Perfect storm or market manipulation? Why utilities say your gas bill spiked this winter

Energy industry leaders cited weather swings and storage limitations Tuesday for a spike in natural gas prices that left Californians gaping at their January gas bills, but questions linger about possible market manipulation.

The special meeting by Public Utilities Commission was the latest sign of distress over spiking prices. It followed a request Monday by Gov. Gavin Newsom for a federal investigation into prices across western states this winter. Last week, the commission expedited financial relief for customers’ gas bills.

This winter price surge also underscores the challenges facing the state’s efforts to transition away from fossil fuel reliance and toward renewable electricity as millions of residents continue to depend on affordable natural gas.

In several hours of testimony, utility executives cited a series of conditions that drove up prices, including increased household demand for heat coinciding with pipeline constraints that squeezed supply.

The commission said it plans to evaluate their remarks and determine ways to avoid price spikes in future cold spells. Among the possible measures raised were regional natural gas storage reserves, and requiring utilities to purchase natural gas on long term contracts to hedge against high short term prices.

“The cost of inaction is increasing rapidly,” said commissioner Genevieve Shiroma. “We must be on a constant quest to see if there’s more that can be done to maintain integrity because we are looking to decarbonize but we are heavily reliant upon this infrastructure and on natural gas.”

Wholesale natural gas prices nationwide fell since October, but rose by 63% in California, according to Bloomberg. Southern California residents in particular saw stunning bill hikes. A typical peak monthly bill of $65 from last winter was expected to be $160, SoCalGas told the Los Angeles Times, a 146% increase.

A colder-than-usual winter since early December dialed up demand for natural gas heating, which 70% of California homes use. Capacity limitations in a pipeline flowing from Texas to the west put additional constraints on supply, because the state imports nearly 90% of its natural gas.

In the meeting, utilities including SoCalGas and Pacific Gas & Electric pointed to insufficient storage in the western region to make up for restrictions on supply from the Texas line.

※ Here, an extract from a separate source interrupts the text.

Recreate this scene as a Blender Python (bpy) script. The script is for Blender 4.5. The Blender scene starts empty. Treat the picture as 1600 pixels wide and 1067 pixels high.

“As we go into winter, we want to have certainty that our pipeline infrastructure and storage facilities are prepared for what the winter might bring us,” SoCalGas senior vice president Rodger Schwecke said. “And this winter they weren’t prepared.”

Consumer advocates and experts applauded Newsom’s call for an investigation by the Federal Energy Regulatory Commission (FERC) into reasons for the price jump, given past manipulation of energy markets by suppliers.

In a letter to FERC, Newsom requested that the agency assess “whether market manipulation, anti-competitive behavior, or other anomalous activities” are driving elevated prices in the Western U.S.

Mark Pocta, program manager at the CPUC Public Advocate’s Office, said his office recommended maintaining existing natural gas facilities across the state and prioritizing storage to alleviate prices during weather events.

“It’s just a general observation, but it appears there’s more price volatility associated with weather. It seems you see a lot more price movements associated with the weather now,” Pocta said.

Severin Borenstein, faculty director of the Energy Institute at UC Berkeley’s Haas School of Business and member of the board of the organization that oversees the state’s electricity transmission, the California Independent System Operator (ISO), said the price jump is a reminder to pay mind to natural gas and gasoline markets.

“We are reducing our use of fossil fuels. Some people take that to mean we really don’t have to worry about gas storage anymore,” Borenstein said. “We really have to be cognizant that we’re not off of these fuels, and we have got to keep supply in sync with demand while we rachet it down.”

Borenstein added that the state should interrogate its policies on natural gas storage and the way utilities purchase the resource on the wholesale market, a practice called financial hedging.

Californians stung by high energy bills can expect to receive some relief after the CPUC voted Thursday to fast track credits from utilities using state climate funds. Depending on their utility, customers will see $90-$120 deducted from an upcoming energy bill.